EXERCISE DESCRIPTION | Output, word for word, every line from the start of the listing down to and including the line that contains "builder adds ZC"; include nothing else.

─── DATASET CONTENT

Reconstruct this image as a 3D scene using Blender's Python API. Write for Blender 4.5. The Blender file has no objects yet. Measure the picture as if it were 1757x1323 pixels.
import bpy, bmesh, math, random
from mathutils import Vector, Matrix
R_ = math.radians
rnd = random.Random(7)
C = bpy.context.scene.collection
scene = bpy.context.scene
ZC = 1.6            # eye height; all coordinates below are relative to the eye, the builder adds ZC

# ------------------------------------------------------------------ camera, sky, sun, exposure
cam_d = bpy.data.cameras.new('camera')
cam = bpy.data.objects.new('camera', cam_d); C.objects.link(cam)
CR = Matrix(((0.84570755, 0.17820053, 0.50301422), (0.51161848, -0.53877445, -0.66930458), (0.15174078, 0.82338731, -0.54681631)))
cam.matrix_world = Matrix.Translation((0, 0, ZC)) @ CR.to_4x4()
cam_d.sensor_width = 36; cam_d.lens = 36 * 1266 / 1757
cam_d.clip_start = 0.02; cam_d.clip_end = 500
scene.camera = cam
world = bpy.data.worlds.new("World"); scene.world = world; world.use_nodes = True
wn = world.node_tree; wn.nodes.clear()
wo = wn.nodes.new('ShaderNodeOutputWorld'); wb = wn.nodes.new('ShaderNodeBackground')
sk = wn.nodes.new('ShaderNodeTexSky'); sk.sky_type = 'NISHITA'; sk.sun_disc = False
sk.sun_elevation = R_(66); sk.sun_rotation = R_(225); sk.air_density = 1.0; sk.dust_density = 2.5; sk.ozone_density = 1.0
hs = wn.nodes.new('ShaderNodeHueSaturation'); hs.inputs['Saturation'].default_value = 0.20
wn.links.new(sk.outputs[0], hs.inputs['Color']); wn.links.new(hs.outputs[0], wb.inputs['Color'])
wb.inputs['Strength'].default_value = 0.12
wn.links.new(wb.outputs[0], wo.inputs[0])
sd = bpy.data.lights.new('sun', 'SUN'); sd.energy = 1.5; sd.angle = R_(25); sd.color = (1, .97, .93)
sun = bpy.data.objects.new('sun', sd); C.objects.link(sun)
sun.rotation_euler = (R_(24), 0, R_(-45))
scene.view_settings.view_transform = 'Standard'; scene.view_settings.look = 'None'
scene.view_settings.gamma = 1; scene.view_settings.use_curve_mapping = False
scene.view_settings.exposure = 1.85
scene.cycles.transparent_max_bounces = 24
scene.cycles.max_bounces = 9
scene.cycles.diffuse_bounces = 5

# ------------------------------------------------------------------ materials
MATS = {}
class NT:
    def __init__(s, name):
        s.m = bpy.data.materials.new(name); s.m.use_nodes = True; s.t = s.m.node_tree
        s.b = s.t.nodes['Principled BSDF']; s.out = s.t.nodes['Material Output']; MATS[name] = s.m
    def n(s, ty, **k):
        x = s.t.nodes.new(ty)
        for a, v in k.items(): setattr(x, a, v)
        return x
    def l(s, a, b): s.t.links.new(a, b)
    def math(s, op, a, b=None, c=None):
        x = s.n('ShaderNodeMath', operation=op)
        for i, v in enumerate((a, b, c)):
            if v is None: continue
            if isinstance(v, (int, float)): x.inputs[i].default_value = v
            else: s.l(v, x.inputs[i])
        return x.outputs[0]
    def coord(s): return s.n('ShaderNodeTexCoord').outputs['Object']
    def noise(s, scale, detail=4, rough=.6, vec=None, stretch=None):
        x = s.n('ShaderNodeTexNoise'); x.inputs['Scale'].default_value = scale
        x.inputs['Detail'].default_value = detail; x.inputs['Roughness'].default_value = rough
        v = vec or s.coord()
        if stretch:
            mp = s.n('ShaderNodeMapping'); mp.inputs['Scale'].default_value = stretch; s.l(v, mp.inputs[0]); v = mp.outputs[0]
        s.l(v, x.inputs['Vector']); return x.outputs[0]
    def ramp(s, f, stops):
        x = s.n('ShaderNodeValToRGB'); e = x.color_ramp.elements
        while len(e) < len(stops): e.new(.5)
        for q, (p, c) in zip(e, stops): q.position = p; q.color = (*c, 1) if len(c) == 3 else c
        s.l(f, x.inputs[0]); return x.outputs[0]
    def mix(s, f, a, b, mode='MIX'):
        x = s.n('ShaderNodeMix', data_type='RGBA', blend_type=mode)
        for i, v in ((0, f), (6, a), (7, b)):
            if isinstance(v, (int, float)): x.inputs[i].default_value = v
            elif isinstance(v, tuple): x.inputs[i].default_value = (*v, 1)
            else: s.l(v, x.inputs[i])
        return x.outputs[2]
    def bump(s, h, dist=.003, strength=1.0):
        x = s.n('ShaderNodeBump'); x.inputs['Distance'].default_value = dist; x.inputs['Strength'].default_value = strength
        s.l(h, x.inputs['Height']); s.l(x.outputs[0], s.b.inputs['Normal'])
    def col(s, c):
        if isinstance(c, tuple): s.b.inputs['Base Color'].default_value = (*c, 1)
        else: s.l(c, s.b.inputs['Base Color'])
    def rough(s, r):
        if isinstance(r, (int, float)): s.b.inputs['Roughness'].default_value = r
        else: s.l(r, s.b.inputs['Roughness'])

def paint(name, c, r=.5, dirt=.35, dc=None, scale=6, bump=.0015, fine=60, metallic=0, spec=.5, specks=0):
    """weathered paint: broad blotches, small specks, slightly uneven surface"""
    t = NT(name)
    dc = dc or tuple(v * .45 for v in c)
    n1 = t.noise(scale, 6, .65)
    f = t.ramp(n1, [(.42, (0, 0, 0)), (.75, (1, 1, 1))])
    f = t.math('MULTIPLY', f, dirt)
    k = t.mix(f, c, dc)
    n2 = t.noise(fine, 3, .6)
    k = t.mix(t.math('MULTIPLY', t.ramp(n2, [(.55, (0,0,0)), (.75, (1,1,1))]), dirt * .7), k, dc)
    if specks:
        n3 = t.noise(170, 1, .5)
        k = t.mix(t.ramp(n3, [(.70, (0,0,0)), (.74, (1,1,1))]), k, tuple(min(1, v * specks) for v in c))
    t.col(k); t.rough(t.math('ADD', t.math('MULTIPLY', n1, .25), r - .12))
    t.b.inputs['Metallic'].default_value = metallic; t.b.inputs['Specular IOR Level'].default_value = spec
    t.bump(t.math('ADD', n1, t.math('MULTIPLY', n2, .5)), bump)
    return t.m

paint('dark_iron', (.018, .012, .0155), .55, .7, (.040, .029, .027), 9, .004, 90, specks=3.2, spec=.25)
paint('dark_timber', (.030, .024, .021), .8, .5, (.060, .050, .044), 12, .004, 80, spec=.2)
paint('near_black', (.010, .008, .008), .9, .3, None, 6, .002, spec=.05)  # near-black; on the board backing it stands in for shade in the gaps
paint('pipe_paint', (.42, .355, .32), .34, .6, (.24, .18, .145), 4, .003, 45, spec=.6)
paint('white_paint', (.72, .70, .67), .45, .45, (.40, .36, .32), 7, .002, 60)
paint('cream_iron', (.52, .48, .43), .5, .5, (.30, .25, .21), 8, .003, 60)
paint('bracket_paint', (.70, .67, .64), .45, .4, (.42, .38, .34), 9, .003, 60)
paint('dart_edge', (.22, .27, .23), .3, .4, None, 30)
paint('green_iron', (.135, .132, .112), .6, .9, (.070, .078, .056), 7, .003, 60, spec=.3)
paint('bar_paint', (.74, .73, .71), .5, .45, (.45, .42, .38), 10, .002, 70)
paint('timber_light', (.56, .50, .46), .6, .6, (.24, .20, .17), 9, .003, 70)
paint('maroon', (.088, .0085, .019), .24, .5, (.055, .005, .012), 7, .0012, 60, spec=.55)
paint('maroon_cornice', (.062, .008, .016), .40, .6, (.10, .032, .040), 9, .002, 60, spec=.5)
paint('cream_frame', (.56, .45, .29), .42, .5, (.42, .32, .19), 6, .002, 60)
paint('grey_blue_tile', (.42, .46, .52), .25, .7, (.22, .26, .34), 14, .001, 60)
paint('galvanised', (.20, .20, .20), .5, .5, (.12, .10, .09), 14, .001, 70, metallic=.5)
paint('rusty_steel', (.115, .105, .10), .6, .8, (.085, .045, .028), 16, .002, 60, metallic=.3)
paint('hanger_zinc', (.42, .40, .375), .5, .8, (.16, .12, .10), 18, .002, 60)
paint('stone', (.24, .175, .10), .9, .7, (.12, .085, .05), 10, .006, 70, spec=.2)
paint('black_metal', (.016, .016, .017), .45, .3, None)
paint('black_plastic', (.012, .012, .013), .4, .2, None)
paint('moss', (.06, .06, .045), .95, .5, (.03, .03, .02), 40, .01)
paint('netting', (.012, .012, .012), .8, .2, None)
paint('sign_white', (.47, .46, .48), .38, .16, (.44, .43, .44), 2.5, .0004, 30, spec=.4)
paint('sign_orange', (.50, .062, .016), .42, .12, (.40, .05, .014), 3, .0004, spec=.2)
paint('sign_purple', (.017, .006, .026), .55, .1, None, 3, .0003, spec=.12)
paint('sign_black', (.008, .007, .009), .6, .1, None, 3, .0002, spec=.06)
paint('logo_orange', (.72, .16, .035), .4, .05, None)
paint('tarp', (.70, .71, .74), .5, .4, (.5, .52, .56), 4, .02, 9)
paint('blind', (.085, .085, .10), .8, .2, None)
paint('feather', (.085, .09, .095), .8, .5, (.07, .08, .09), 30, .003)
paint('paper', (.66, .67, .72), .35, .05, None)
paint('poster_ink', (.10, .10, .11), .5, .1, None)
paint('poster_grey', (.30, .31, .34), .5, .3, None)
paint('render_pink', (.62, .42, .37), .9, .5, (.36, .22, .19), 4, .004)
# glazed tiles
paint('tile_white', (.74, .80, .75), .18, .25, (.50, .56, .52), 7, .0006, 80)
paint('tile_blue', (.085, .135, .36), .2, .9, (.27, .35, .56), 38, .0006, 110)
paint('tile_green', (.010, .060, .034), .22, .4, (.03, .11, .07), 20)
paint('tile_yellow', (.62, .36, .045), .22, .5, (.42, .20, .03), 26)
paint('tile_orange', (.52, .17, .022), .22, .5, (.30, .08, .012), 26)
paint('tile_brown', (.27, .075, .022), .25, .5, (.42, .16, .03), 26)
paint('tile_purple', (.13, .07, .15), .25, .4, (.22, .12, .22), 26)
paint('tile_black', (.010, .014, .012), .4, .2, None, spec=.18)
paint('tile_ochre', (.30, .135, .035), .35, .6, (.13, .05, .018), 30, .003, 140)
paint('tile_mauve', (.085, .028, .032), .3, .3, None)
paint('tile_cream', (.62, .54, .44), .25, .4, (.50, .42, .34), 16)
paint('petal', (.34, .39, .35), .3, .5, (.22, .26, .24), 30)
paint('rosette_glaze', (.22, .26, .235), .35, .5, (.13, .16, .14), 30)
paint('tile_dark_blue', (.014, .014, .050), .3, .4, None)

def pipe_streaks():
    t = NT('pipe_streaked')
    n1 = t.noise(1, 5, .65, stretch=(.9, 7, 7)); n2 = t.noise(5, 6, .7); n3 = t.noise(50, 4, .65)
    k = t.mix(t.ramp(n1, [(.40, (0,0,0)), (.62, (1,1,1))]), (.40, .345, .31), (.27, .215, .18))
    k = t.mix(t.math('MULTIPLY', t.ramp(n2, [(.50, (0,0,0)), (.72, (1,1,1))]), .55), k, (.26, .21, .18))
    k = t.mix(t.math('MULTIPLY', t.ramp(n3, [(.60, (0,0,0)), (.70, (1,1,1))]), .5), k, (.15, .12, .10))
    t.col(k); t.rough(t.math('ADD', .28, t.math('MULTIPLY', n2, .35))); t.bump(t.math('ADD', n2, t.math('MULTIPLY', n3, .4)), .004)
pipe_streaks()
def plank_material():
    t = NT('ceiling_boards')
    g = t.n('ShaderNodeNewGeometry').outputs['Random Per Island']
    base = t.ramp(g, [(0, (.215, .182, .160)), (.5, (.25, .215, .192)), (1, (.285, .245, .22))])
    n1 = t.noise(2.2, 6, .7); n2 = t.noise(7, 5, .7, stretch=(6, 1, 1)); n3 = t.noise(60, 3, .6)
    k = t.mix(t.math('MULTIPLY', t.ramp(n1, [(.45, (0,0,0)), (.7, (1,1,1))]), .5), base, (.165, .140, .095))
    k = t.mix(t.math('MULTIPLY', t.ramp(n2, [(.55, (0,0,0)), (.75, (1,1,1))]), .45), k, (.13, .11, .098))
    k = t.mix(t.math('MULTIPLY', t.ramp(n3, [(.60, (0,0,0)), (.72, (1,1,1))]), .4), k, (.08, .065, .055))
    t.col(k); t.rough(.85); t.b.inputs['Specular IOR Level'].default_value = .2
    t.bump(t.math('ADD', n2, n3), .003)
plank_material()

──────

CORRECT RESULT |
Reconstruct this image as a 3D scene using Blender's Python API. Write for Blender 4.5. The Blender file has no objects yet. Measure the picture as if it were 1757x1323 pixels.
import bpy, bmesh, math, random
from mathutils import Vector, Matrix
R_ = math.radians
rnd = random.Random(7)
C = bpy.context.scene.collection
scene = bpy.context.scene
ZC = 1.6            # eye height; all coordinates below are relative to the eye, the builder adds ZC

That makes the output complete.